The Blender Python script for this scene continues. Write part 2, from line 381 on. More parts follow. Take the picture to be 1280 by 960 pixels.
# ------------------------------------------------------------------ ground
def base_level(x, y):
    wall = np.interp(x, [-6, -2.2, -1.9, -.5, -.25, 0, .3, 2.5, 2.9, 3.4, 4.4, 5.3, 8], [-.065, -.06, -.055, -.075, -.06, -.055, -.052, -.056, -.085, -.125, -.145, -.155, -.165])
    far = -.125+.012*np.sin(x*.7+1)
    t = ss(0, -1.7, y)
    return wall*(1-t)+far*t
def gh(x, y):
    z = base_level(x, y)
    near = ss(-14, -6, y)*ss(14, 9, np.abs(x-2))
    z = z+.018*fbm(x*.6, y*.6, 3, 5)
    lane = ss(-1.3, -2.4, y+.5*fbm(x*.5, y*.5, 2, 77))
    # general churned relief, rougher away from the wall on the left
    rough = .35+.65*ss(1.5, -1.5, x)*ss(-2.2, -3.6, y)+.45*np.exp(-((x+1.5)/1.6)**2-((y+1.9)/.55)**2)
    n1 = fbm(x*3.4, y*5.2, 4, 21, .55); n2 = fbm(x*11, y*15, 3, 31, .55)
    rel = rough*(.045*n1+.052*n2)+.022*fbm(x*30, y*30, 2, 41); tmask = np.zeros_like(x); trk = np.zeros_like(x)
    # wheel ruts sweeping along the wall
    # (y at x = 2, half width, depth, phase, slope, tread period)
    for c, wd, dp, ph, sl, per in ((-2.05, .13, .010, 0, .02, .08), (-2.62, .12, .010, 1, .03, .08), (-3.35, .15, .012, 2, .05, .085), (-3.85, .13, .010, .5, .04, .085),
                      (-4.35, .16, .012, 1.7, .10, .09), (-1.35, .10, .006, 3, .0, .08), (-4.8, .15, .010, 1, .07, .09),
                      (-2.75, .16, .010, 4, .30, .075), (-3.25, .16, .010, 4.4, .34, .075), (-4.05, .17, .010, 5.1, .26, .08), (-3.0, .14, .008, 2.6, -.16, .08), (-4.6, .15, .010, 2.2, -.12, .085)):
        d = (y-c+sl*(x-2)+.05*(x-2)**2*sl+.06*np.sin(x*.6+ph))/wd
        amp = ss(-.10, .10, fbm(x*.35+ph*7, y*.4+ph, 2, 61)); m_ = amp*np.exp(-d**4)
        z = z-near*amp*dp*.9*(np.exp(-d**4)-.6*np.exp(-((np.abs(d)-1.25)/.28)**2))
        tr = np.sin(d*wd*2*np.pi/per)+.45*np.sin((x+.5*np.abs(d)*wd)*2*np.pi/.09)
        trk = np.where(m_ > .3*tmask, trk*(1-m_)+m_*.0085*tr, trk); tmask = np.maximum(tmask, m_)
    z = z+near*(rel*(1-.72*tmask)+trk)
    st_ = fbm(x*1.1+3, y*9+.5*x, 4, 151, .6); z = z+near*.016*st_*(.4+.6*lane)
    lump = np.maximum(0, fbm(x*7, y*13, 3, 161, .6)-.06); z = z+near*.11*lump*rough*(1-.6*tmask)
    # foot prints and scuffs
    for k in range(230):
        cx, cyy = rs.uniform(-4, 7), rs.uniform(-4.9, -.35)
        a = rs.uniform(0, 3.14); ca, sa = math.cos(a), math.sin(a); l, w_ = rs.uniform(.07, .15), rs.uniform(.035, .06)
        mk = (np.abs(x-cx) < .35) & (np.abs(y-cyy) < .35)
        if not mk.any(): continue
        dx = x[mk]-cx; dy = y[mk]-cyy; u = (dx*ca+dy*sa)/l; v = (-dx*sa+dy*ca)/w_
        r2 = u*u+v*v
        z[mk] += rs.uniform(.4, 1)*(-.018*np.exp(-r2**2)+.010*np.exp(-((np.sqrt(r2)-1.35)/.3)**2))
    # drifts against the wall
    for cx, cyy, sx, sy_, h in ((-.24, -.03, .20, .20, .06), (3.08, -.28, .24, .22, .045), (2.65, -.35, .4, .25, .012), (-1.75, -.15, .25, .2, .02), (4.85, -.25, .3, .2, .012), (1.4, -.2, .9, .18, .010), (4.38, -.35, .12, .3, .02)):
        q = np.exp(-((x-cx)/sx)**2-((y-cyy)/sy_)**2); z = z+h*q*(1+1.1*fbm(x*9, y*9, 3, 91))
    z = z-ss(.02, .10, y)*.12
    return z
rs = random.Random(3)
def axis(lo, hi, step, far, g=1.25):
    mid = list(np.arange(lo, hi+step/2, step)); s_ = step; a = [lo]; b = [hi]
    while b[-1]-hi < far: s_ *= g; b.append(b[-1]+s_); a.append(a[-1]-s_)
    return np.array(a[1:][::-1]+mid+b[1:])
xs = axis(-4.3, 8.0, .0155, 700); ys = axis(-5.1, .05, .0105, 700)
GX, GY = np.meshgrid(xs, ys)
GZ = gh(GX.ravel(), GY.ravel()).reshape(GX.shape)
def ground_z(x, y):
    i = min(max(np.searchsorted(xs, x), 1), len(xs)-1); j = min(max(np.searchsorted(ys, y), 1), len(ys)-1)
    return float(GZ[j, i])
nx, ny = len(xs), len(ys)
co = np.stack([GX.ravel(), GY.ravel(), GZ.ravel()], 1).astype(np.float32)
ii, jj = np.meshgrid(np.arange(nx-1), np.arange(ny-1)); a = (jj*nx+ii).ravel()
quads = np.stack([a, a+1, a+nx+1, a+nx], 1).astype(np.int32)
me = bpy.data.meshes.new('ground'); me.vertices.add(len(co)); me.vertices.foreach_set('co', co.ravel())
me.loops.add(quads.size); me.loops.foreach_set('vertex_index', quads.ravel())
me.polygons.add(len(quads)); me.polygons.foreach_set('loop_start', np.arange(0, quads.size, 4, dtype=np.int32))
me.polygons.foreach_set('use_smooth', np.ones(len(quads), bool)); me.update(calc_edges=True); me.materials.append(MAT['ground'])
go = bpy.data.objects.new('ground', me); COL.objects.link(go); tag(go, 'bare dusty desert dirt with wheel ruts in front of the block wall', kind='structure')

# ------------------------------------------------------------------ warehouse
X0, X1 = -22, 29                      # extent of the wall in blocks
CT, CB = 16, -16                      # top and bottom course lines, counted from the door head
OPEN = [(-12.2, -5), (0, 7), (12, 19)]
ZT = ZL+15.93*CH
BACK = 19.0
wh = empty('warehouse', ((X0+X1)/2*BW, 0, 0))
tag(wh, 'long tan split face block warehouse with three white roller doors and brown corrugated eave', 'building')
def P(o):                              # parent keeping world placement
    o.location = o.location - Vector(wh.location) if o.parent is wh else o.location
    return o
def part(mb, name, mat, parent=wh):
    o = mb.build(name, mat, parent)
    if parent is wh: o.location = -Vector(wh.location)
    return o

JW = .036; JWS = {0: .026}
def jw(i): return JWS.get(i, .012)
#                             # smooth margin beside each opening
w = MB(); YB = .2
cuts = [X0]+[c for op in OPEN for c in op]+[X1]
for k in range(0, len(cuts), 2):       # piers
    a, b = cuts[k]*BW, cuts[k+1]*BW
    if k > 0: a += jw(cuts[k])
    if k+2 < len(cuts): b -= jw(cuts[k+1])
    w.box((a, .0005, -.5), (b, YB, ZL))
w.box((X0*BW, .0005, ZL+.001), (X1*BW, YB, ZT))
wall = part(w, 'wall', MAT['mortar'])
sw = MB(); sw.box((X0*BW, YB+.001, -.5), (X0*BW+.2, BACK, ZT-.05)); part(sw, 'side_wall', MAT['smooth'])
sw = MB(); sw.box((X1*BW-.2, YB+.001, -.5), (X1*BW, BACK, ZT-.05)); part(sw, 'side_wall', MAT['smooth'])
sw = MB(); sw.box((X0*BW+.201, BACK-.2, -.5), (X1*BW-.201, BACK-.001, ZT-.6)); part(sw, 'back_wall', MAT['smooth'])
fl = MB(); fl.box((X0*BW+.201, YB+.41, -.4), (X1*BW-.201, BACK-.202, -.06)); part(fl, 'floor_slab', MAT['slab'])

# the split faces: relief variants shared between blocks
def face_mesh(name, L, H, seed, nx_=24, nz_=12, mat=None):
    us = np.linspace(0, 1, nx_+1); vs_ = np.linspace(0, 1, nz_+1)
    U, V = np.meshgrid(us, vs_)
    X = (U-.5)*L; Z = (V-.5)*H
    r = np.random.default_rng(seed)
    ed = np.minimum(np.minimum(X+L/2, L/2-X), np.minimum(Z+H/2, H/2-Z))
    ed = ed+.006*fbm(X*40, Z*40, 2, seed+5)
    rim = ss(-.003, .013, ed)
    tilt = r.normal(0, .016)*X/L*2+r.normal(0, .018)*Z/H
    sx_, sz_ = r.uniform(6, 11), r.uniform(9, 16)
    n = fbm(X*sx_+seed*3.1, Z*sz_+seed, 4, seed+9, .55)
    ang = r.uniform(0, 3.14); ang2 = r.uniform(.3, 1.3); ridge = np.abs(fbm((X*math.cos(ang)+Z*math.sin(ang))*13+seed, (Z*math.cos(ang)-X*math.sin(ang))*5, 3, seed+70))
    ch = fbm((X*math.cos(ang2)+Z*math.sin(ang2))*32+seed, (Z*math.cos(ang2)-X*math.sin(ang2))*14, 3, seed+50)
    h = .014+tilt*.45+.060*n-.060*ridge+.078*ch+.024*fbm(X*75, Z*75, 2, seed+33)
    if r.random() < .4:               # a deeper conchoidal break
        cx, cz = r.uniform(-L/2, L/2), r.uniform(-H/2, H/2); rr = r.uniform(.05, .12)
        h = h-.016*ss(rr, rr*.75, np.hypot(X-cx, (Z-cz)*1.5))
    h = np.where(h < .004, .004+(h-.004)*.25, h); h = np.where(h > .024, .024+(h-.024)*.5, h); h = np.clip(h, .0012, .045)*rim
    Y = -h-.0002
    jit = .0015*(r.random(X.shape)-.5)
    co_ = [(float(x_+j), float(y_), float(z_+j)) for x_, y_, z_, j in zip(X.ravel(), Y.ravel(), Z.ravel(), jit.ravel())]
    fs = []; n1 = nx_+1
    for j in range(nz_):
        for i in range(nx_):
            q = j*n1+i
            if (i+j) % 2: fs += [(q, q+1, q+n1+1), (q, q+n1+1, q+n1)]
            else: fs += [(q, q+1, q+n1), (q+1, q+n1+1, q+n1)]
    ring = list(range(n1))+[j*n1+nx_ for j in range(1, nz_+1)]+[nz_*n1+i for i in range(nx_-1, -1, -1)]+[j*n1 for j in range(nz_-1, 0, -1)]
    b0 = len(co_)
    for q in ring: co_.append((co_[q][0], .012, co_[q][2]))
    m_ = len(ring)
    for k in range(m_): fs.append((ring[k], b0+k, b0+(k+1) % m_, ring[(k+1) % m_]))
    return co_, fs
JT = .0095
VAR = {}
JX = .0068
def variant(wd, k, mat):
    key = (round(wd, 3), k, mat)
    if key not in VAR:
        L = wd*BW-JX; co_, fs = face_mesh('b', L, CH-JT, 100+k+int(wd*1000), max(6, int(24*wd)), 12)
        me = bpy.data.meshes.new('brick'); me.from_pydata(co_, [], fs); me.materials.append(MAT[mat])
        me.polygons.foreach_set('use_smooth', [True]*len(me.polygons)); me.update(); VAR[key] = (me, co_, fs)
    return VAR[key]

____

Out of the material above, gather each line where "part" appears.

The Blender Python script for this scene continues. Write part 2, from line 381 on. More parts follow. Take the picture to be 1280 by 960 pixels.
def part(mb, name, mat, parent=wh):
wall = part(w, 'wall', MAT['mortar'])
sw = MB(); sw.box((X0*BW, YB+.001, -.5), (X0*BW+.2, BACK, ZT-.05)); part(sw, 'side_wall', MAT['smooth'])
sw = MB(); sw.box((X1*BW-.2, YB+.001, -.5), (X1*BW, BACK, ZT-.05)); part(sw, 'side_wall', MAT['smooth'])
sw = MB(); sw.box((X0*BW+.201, BACK-.2, -.5), (X1*BW-.201, BACK-.001, ZT-.6)); part(sw, 'back_wall', MAT['smooth'])
fl = MB(); fl.box((X0*BW+.201, YB+.41, -.4), (X1*BW-.201, BACK-.202, -.06)); part(fl, 'floor_slab', MAT['slab'])